The first ever Shakespeare committed to film was actually a brief advertisement for a stage play of King John, in which the great Victorian actor Sir Herbert Beerbohm Tree was starring. Less a celebration of the Bard's potential on screen, more a promotional tool for the actor, the snippet was distributed under the modest title Beerbohm Tree: The Great English Actor. The only surviving fragment is a silent but histrionic death scene.

Laurence Olivier

Henry V (1944)

It was his directorial debut on film, but Olivier's Henry V – in which he also starred – became the first film adaptation of Shakespeare to achieve popular and critical success. The movie was also a salvo for the Brit spirit towards the end of the Second World War.

Orson Welles

Chimes at Midnight (1965)

Welles cherry-picked lines from Richard II, Henry IV (i) and (ii), Henry V and The Merry Wives of Windsor, to form a new story centred on Falstaff.

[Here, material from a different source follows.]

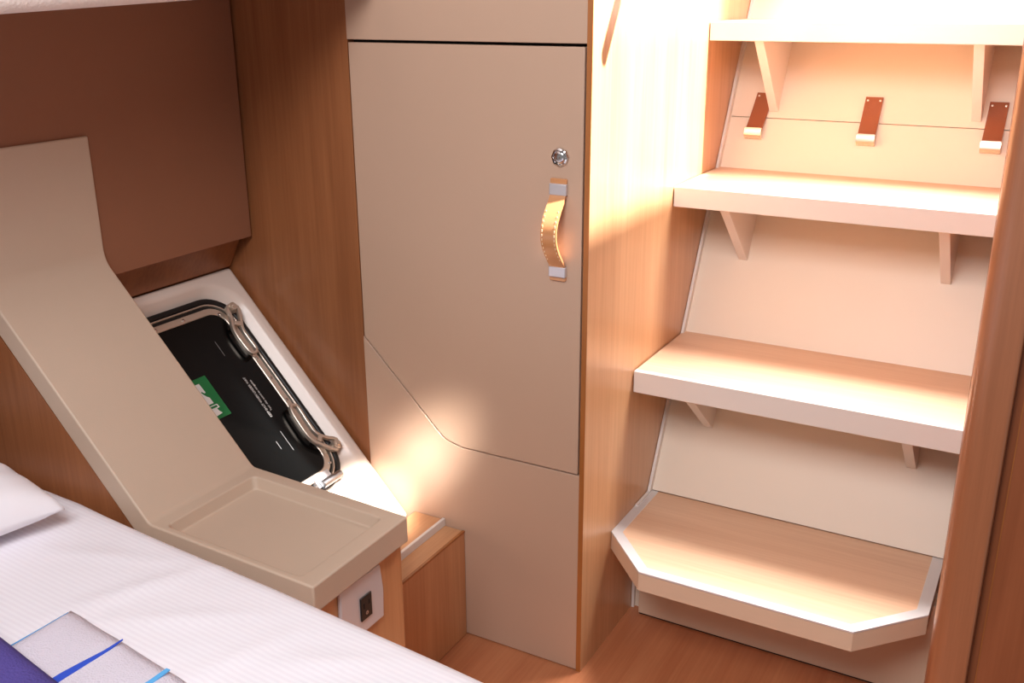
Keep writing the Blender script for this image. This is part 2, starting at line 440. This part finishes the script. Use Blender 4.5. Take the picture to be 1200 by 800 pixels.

Welles played the fat knight, but his artful rearranging also cast Falstaff as a tragic hero. "The more I studied the part," he said, "the less funny it seemed." Alas, due to legal wrangling, a high point in both Welles's oeuvre and filmed Shakespeare remains rarely seen.

Charlton Heston

Antony and Cleopatra (1972)

It was a long-held ambition of Heston's to film his favourite Shakespeare play – till he ended up editing, directing and starring in it. Filming was beset with calamity: a studio roof caved in; a gale hit during shooting; a ship sank. And casting Cleopatra was a "nightmare".

John Gielgud

Prospero's Books (1991)

After playing Prospero in The Tempest on stage several times, Gielgud harangued various directors to film it. Finally, Peter Greenaway agreed, writing the script specifically for him, with Gielgud voicing every character. Stuffed with naked bodies, it's either an evocative experiment in film art or an overripe, pretentious folly.

Ian McKellen

Richard III (1995)

Starring on stage in Richard Eyre's version, McKellen became determined to transfer it to film. He adapted the play, slashing much of the original but developing Eyre's inventive setting – an imaginary 1930s Fascist Britain. Starring again as the king, he declared his intent to "make a Shakespeare film that could be accessible to as wide an audience as possible."

Al Pacino

Looking for Richard (1996)

Another thespian demystifying Richard III, Al Pacino combines documentary footage exploring the play with low-budget stagings. With a hunchback-sized chip on his shoulder about being an American trying to "do Shakespeare", he mocks the featured British academics, while getting all Method and emotional with his fellow Americans.

Brian Blessed

King Lear (1999)

Blessed put his considerable weight behind this 190-minute film: he stars as Lear, as well as being a co-director with Tony Rotherham. Unlikely trivia: the DVD became a bestseller in Poundland last summer, shifting more than 12,000 copies in July.

Kenneth Branagh

Love's Labour's Lost (2000)

After hits with films of Hamlet and Henry V, Branagh erred with a re-imagining of Love's Labour's Lost as a 1939 Hollywood musical. Verse speaking, film acting, singing, and dancing were too much for the cast. He also tacked on a happy ending.